The Shore roads feel lighter. John Sterling calling Yankees games in the July traffic, always rolling the windows down over the bridge into Point Pleasant to breathe in the salty air. The Bar A night when Lerm forgot his license, drove all the way back to North Jersey, interrupted my dad’s poker game to retrieve it, came back down, and promptly got food poisoning from bad limes. My entire adolescence is scattered across these stretches of asphalt.
I judge songs in three places now: my phone, my AirPods, and the car. If it doesn’t hit in the car, it doesn’t get added to a playlist.
My winter jacket and the steering wheel are stained from the time I tried to dig the car out after it got snowed in with cat litter like an idiot.

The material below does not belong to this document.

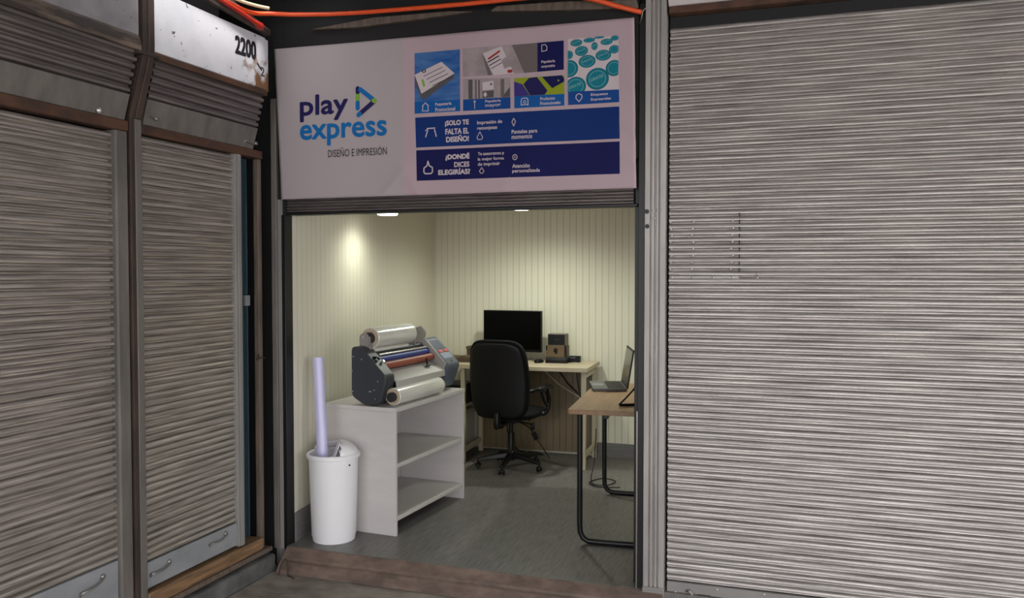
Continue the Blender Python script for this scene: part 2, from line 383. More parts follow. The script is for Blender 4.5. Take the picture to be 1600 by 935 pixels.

There’s still a streak of red paint on the driver’s seat from when John, Connor, and I painted a pong table sophomore year and I sat on a wet corner without realizing.
And then there’s Brian. The summer after graduation, when we had to be in Point Pleasant at 5:15, usually an hour and a half away on a good day, and we were packing at 4:05. We made it by 5:13. Couldn’t have done it without his aux. He played Free Bird, old Kanye, and a lot of the Stones. The car felt electric.
The next morning, I drove him to Newark Airport at dawn, the air cold and quiet. This time, he queued a lot of Zach Bryan, Mt. Joy, and Briston Maroney. We were in far less of a rush. I cried in silence the whole way home as the sun rose. I didn’t know when I’d see him again.
I’m not good at goodbyes. Or maybe I’m too good at them.
I’ve got two drives left with this car that’s carried it all. Hunter won’t be there for either; he’ll already be home. I’ll play Views anyway. For him. For me. For every version of us that existed in these seats.
I got this car when I was seventeen: pimply, nervous, and terrified of everything. I’ll be twenty-five in three months. Less pimply, less nervous, less terrified.
But the truth is, it’s held me through more miles of change than I ever realized. And long after it’s gone, I know I’ll still carry the road. The songs. The ghosts. The stupid little rituals. The exits that shaped me. The way back patterned into scars I never want to heal.
So I’ll know the route by heart, even when I’m not the one driving anymore.